Thursday, May 20, 2010

Remembering the Mayor's Trophy Game in New York

Article first published as Remembering the Mayor's Trophy Game in New York on Blogcritics.

The Mets and Yankees are preparing to battle this weekend in what is always billed as a “subway series,” which is technically possible because you can take the train to the game. However, in the true sense of the historic notion of a subway series (first involving the Yankees and either the Dodgers or Giants), it should really be a playoff game that comes after the regular season. In keeping with that tradition, the last real subway series happened in 2000 between the Mets and Yankees.



I have never really understood the reason for inter-league play. It started out as something new and was a bit exciting, but I think it has become something more than it should be (at least here in New York). I went to some Mets-Yankees games at old Shea since inter-league play started in 1997, and the fans on both sides became increasingly obnoxious over the years to the point of the game no longer being a pleasure to watch. Though I had a chance for tickets this weekend at Citi Field, I passed them up. I found myself longing for a simpler time, a time when games between the Mets and Yankees didn’t count but were a lot more fun.

The thing I wistfully recall was called the Mayor’s Trophy Game. According to Baseball Reference.com, the Mayor's Trophy Game originally took place between the Yankees and the Giants. Eventually, the Yankees also played the Dodgers in these exhibition games. Besides playing for bragging rights, “The games were played primarily to benefit sandlot baseball in New York City, with proceeds going to the city's Amateur Baseball Federation.”

In my lifetime the Mayor's Trophy Game was played between the Yankees and the Mets (1963-1979). The games were not played during 1980-1981 seasons because of some differences between the two organizations, but both teams didn’t let that stop them from donating money to the Amateur Baseball Federation. The games came back in 1982 and 1983, but after that they were suspended because of dwindling attendance, and I suspect there were other reasons never made public.

I can remember these games as exciting ones because, since they were played once a year, the competition was real but the outcome was not.
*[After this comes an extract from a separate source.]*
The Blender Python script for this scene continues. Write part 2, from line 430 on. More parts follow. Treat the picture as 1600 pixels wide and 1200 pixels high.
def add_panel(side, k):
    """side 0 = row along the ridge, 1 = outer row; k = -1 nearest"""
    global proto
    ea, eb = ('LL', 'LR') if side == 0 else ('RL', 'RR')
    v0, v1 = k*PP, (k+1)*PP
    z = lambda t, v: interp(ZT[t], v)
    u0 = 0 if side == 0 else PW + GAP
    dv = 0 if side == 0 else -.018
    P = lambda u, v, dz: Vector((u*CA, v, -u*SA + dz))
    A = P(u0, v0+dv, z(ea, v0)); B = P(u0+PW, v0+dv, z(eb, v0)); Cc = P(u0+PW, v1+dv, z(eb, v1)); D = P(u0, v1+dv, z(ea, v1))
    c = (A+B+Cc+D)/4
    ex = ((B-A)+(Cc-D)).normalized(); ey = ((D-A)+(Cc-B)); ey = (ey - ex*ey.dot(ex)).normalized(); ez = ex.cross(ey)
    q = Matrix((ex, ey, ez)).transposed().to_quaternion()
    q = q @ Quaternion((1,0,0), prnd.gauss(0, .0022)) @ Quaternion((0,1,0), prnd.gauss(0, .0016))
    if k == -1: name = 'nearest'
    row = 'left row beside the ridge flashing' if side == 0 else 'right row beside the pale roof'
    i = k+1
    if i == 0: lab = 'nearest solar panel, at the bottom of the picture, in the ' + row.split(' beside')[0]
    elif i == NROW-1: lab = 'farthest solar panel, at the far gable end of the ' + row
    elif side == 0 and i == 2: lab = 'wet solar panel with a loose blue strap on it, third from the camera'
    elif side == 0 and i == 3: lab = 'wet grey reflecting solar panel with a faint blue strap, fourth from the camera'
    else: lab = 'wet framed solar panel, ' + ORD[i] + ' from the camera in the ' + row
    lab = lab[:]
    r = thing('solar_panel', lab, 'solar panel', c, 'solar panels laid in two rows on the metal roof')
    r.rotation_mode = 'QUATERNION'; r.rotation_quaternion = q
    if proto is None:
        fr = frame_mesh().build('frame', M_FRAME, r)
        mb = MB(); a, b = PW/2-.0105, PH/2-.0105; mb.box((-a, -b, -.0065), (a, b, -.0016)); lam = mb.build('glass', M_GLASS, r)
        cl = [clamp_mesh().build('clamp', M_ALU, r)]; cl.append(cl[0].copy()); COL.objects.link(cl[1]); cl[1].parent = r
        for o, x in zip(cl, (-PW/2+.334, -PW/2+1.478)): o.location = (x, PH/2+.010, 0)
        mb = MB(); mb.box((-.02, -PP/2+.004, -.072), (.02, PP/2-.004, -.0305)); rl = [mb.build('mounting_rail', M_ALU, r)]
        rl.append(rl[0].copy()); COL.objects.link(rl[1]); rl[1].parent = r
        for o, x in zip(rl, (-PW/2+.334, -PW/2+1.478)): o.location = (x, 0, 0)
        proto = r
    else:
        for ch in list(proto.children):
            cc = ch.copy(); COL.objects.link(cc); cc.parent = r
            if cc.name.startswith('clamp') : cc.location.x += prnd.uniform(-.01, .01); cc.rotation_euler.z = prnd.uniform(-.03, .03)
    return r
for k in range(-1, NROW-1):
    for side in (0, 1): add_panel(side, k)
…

Believe it or not, the Mets held their own over the years, with the Yankees winning ten times, the Mets winning eight times, and there was one tie in 1979 (game called because of rain).

My friends were mostly all Mets' fans in those days, but we knew a few Yankees' fans in the neighborhood, and we liked to take the opportunity to brag about how our Metsies were going to beat the Yanks. It seemed Yanks' fans were never really fond of this once a year contest because, if their team lost to the Mets, they felt it was a fate worse than death.

I remember seeing pictures on the back page of the newspapers in town, with the winning team holding up the trophy each year. There was something innocent about it back then, and they were playing for a good cause. Now it has become a different animal, one with big fangs and scary claws. People seem genuinely on edge during these games, and the city becomes a place swimming in people dressed in Mets or Yankees gear as the days grind on sometimes insufferably.

Certainly, as a Mets fan, I like it when the Mets win, but I don’t appreciate either side turning it into a battle for the city. It does seem that this is what these games have come to, and I wish that inter-league play could end because I don’t see how it is good for baseball, good for my team, or good for my city. It is obviously meant to be a commercial success, and I am sure that it is, but the three days at Citi Field followed by another three days at Yankee Stadium are just too much for this old town.

I long for the simpler days when Ed Kranepool could shake hands with Horace Clarke, and then they would go out there on the field and watch as two farmhands (usually called up just for these games because neither team wanted to waste a real pitcher in an exhibition) pitched like the game mattered.

In the end it was lots of innocent good fun, one team got the Mayor’s Trophy, and the real winners were the kids who benefited from the money raised for sandlot baseball. Ah, to get on the subway and go out to the park for one day to see a game that didn’t inflate a pitcher’s ERA, or deflate a hitter’s batting average. The players were out there having fun and doing something good for New York. Now, that wasn’t a true subway series, but it sure was better than the volatile inter-league games we are stuck with today.